--- START ---

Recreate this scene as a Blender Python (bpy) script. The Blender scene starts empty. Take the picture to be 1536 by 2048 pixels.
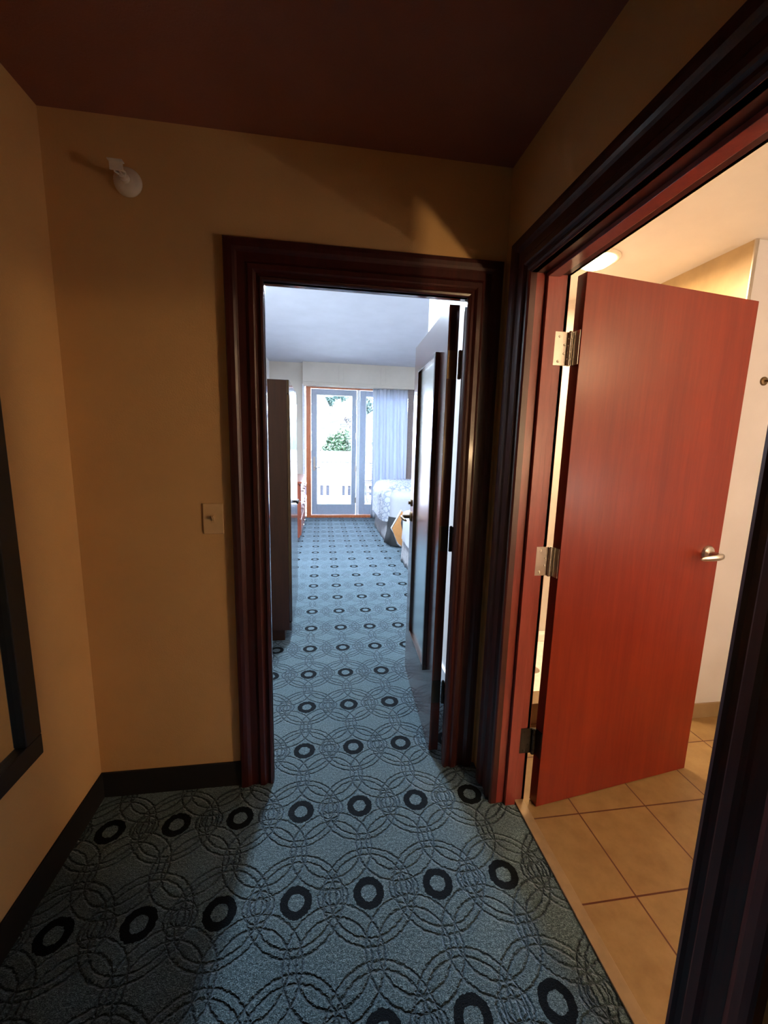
import bpy, bmesh, math, random
from mathutils import Matrix, Vector
random.seed(7)
R = math.radians
sc = bpy.context.scene
C = sc.collection

# ------------------------------------------------------------------ camera
EYE = 1.46
yaw, pitch, roll = R(8.574), R(-9.266), R(-1.428)
cyw, syw = math.cos(yaw), math.sin(yaw)
fw = Vector((syw*math.cos(pitch), cyw*math.cos(pitch), math.sin(pitch)))
r0 = Vector((cyw, -syw, 0)); d0 = fw.cross(r0)
rt = math.cos(roll)*r0 + math.sin(roll)*d0
dn = -math.sin(roll)*r0 + math.cos(roll)*d0
cam = bpy.data.cameras.new('camera'); co = bpy.data.objects.new('camera', cam); C.objects.link(co)
co.matrix_world = Matrix(((rt.x, -dn.x, -fw.x, 0), (rt.y, -dn.y, -fw.y, 0), (rt.z, -dn.z, -fw.z, EYE), (0, 0, 0, 1)))
cam.sensor_fit = 'VERTICAL'; cam.sensor_height = 24.0; cam.sensor_width = 18.0
cam.lens = 820.26/2048*24.0
cam.clip_start = 0.02; cam.clip_end = 300
sc.camera = co

# ------------------------------------------------------------------ light levels
SKY = 70.0; SUN = 34.0
SHOWER_LAMP = 46.0
SCONCE_A = 150.0
SCONCE_C = 170.0      # radiance of the two bathroom globe lamps
SCONCE_B = 650.0
BEDROOM_FILL = 22.0  # added unseen fill lamp over the beds
ENTRY_FILL = 265.0          # added cool fill lamp, unseen, just inside the bedroom
sc.view_settings.view_transform = 'Standard'; sc.view_settings.look = 'None'
sc.view_settings.gamma = 1; sc.view_settings.exposure = 0.0
sc.view_settings.use_curve_mapping = False
cy = sc.cycles
cy.use_denoising = True; cy.max_bounces = 12; cy.diffuse_bounces = 7; cy.glossy_bounces = 5
cy.transmission_bounces = 8; cy.transparent_max_bounces = 12
cy.sample_clamp_indirect = 12.0; cy.sample_clamp_direct = 0; cy.blur_glossy = 0.5
w = bpy.data.worlds.new('sky'); sc.world = w; w.use_nodes = True
bg = w.node_tree.nodes['Background']
bg.inputs[0].default_value = (0.62, 0.76, 1.0, 1); bg.inputs[1].default_value = SKY
sl = bpy.data.lights.new('sun', 'SUN'); sl.energy = SUN; sl.angle = R(3); sl.color = (1, .96, .9)
so = bpy.data.objects.new('sun', sl); C.objects.link(so); so.rotation_euler = (R(35), 0, R(-150))   # sun stands behind the building, on the street side
# daylight portal in the balcony opening (guides sampling only)
pl = bpy.data.lights.new('window_portal', 'AREA'); pl.shape = 'RECTANGLE'; pl.size = 2.5; pl.size_y = 2.5
pl.cycles.is_portal = True
po = bpy.data.objects.new('window_portal', pl); C.objects.link(po); po.location = (.9, 8.34, 1.28); po.rotation_euler = (R(-90), 0, 0)

# ------------------------------------------------------------------ node helpers
class NT:
    def __init__(s, name):
        s.m = bpy.data.materials.new(name); s.m.use_nodes = True; s.t = s.m.node_tree; s.n = s.t.nodes
        s.b = s.n['Principled BSDF']; s.out = s.n['Material Output']
    def new(s, typ, **kw):
        x = s.n.new(typ)
        for k, v in kw.items(): setattr(x, k, v)
        return x
    def link(s, a, b): s.t.links.new(a, b)
    def math(s, op, a, b=0.0, c=None):
        x = s.n.new('ShaderNodeMath'); x.operation = op
        for i, v in enumerate((a, b) if c is None else (a, b, c)):
            if isinstance(v, (int, float)): x.inputs[i].default_value = v
            else: s.link(v, x.inputs[i])
        return x.outputs[0]
    def coord(s, scale=(1, 1, 1), rot=(0, 0, 0)):
        g = s.new('ShaderNodeNewGeometry'); mp = s.new('ShaderNodeMapping')
        s.link(g.outputs['Position'], mp.inputs[0]); mp.inputs['Scale'].default_value = scale; mp.inputs['Rotation'].default_value = rot
        return mp.outputs[0]
    def noise(s, vec, scale, detail=3, rough=.55):
        x = s.new('ShaderNodeTexNoise'); s.link(vec, x.inputs['Vector']); x.inputs['Scale'].default_value = scale
        x.inputs['Detail'].default_value = detail; x.inputs['Roughness'].default_value = rough
        return x.outputs[0]
    def ramp(s, fac, stops):
        x = s.new('ShaderNodeValToRGB'); s.link(fac, x.inputs[0]); e = x.color_ramp.elements
        while len(e) < len(stops): e.new(.5)
        for i, (p, c) in enumerate(stops): e[i].position = p; e[i].color = (*c, 1)
        return x.outputs[0]
    def mix(s, fac, a, b):
        x = s.new('ShaderNodeMix', data_type='RGBA')
        if isinstance(fac, (int, float)): x.inputs[0].default_value = fac
        else: s.link(fac, x.inputs[0])
        for i, v in ((6, a), (7, b)):
            if isinstance(v, tuple): x.inputs[i].default_value = (*v, 1)
            else: s.link(v, x.inputs[i])
        return x.outputs[2]
    def bump(s, h, strength=.3, dist=.002):
        x = s.new('ShaderNodeBump'); x.inputs['Strength'].default_value = strength; x.inputs['Distance'].default_value = dist
        s.link(h, x.inputs['Height']); s.link(x.outputs[0], s.b.inputs['Normal'])
    def base(s, v):
        if isinstance(v, tuple): s.b.inputs['Base Color'].default_value = (*v, 1)
        else: s.link(v, s.b.inputs['Base Color'])
    def set(s, **kw):
        for k, v in kw.items(): s.b.inputs[k.replace('_', ' ')].default_value = v

M = {}
def plain(name, col, rough=.6, metal=0, var=.06, scale=30, bump=0.0, spec=.5):
    n = NT(name); v = n.noise(n.coord(), scale)
    n.base(n.ramp(v, [(.3, tuple(c*(1-var) for c in col)), (.7, tuple(min(1, c*(1+var)) for c in col))]))
    n.set(Roughness=rough, Metallic=metal, Specular_IOR_Level=spec)
    if bump: n.bump(n.noise(n.coord(), scale*6), bump, .002)
    M[name] = n.m; return n.m
def wood(name, dark, light, rough=.3, coat=.3, axis='z', sc_=1.0):
    n = NT(name)
    s = {'z': (14, 14, .9), 'x': (.9, 14, 14), 'y': (14, .9, 14)}[axis]
    v = n.noise(n.coord(tuple(k*sc_ for k in s)), 3.0, 6, .65)
    v2 = n.noise(n.coord(tuple(k*sc_*5 for k in s)), 4.0, 3, .6)
    f = n.math('ADD', n.math('MULTIPLY', v, .7), n.math('MULTIPLY', v2, .3))
    n.base(n.ramp(f, [(.36, dark), (.62, light)]))
    n.set(Roughness=rough, Coat_Weight=coat, Coat_Roughness=.26 if name == 'door_wood' else .12)
    n.bump(f, .12, .001); M[name] = n.m
    if name == 'door_wood': n.set(Specular_IOR_Level=.25)
    return n.m
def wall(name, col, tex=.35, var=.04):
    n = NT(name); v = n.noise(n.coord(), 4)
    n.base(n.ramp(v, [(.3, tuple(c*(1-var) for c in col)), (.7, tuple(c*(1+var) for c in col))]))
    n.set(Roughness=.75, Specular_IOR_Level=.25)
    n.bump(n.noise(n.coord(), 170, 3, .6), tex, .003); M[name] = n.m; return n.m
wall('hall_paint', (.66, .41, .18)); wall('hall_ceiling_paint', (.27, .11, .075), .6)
wall('bath_paint', (.66, .63, .60), .2); wall('bath_wall_paint', (.52, .52, .56), .15)
wall('bedroom_paint', (.62, .56, .48), .15); wall('bedroom_ceiling_paint', (.54, .55, .60), .15)
wall('closet_paint', (.88, .87, .85), .15)
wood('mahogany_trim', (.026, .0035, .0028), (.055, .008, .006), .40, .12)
wood('mahogany_trim_across', (.026, .0035, .0028), (.055, .008, .006), .40, .12, 'y')
wood('mahogany_trim_wide', (.026, .0035, .0028), (.055, .008, .006), .40, .12, 'x')
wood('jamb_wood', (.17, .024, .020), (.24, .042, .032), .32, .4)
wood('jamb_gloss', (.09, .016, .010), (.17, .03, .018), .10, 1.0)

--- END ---

(Work to be completed): Everything from the first line of the listing above through the line that contains "sc.camera = co" is to be restated word for word, minus the pictures.

(Complete answer):
Recreate this scene as a Blender Python (bpy) script. The Blender scene starts empty. Take the picture to be 1536 by 2048 pixels.
import bpy, bmesh, math, random
from mathutils import Matrix, Vector
random.seed(7)
R = math.radians
sc = bpy.context.scene
C = sc.collection

# ------------------------------------------------------------------ camera
EYE = 1.46
yaw, pitch, roll = R(8.574), R(-9.266), R(-1.428)
cyw, syw = math.cos(yaw), math.sin(yaw)
fw = Vector((syw*math.cos(pitch), cyw*math.cos(pitch), math.sin(pitch)))
r0 = Vector((cyw, -syw, 0)); d0 = fw.cross(r0)
rt = math.cos(roll)*r0 + math.sin(roll)*d0
dn = -math.sin(roll)*r0 + math.cos(roll)*d0
cam = bpy.data.cameras.new('camera'); co = bpy.data.objects.new('camera', cam); C.objects.link(co)
co.matrix_world = Matrix(((rt.x, -dn.x, -fw.x, 0), (rt.y, -dn.y, -fw.y, 0), (rt.z, -dn.z, -fw.z, EYE), (0, 0, 0, 1)))
cam.sensor_fit = 'VERTICAL'; cam.sensor_height = 24.0; cam.sensor_width = 18.0
cam.lens = 820.26/2048*24.0
cam.clip_start = 0.02; cam.clip_end = 300
sc.camera = co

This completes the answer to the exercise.